Öyle bir yoğun ve yaygın şekilde kullanıyorlar küfürlü kelimeleri, insan sorgulamadan edemiyor, kendi kendilerini en azından bu yönden baskınız diye mi tatmin ediyorlar diye. Kadınların elimizden alamayacağı tek alan diye mi ağızlarından hiç düşmüyor küfür? Sadece Türklerde desem o da değil. Belçikalı toplumda daha az, bunu belirtmem gerekir, ama Amerikan filimleri bip'lense herhalde filimde dinleyecek başka söz kalmayacak. Araştırmacılara bu yönden iş çıkıyor bence. Neden cinselliği dile getirerek küfür ediyorlar erkekler? Niye kavga ederken birbirlerinin kadınını, kızını, annesini alet ediyorlar? Kelime hazineleri bu kadar mı yetersiz ki bu sözlerin ardına sığınarak baskın olmaya çalışmalar, kendi aralarında oluşan kavgalarda?

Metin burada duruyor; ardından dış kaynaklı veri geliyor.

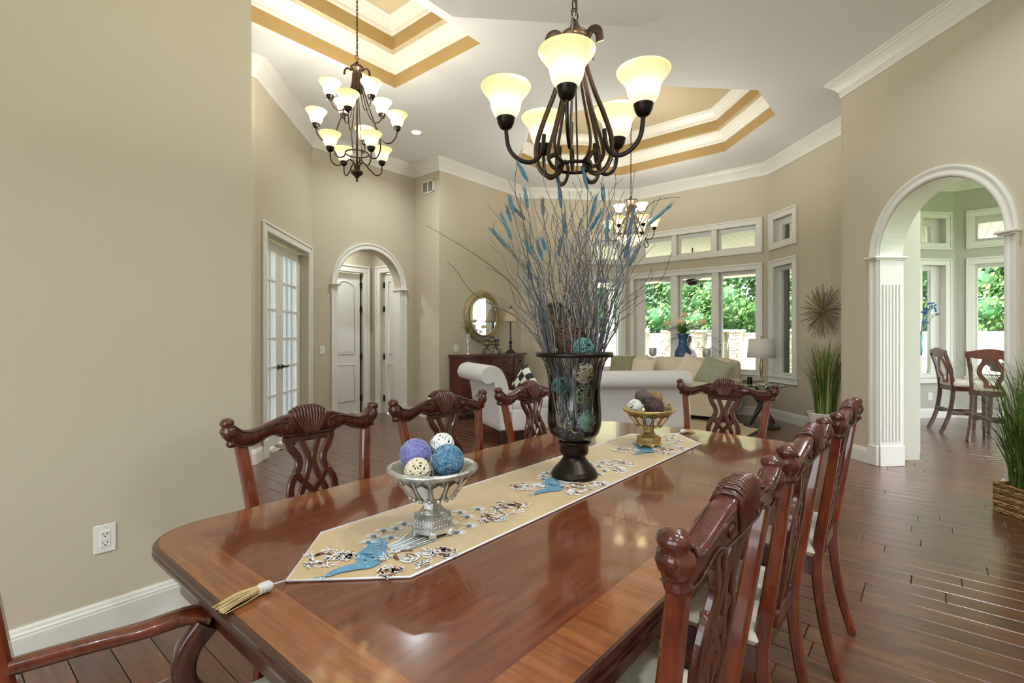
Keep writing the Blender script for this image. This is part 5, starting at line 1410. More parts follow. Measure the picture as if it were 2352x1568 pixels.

Yol daha çok uzun evet demiştim. Değişimin aslında daha eşiğindeyiz. Daha çok sular akması gerekir çeşmeden. Kadınları korumaya çalışırken genelde hep ölen, öldürülen, dövülen kadınlardan bahsediliyor. Sözlü tacizler oylesi dünyamıza yer etmiş ki. Ne değiştiren var sözlerini ne de geri yutan. Hatta kadınların bilinç altına öyle bir yerleştirmişler o küfürleri, bir çok kadının kendini ezik hisetmesi de ordan başlıyor sanki. Saygı dediğimiz en önemli konu saygısızca çiğneniyor her saniye ve artık kimsenin kılı bile kıpırdamıyor sanki. Öyle alışılmış gibi bazı şeylere, kültürün parçası olmuş sanki. Fikrimce en önce sözlerimizi tartmamız gerekir diye düşüyorum. Sözlerimizi tartmadan kullandığımızdan belki de çözemiyoruz en temel sorunları. Aynı sözlerin yerini başka yeni kelimelere vererek de çözülecek gibi değil. Söylenen ve kullanılan her kelimeyi insanlar saygı süzgecinden geçirmeden kullanmasa belki daha kolay olur yolculuklar. Yol arkadaşlarımız daha az incinir. Daha az incinince karşılıklı acıtmalar ve baskın çıkma çabalar da hafifler. Ne bileyim belki bir şeyler çözülür işte. Benim ki öylesine düşünceler işte.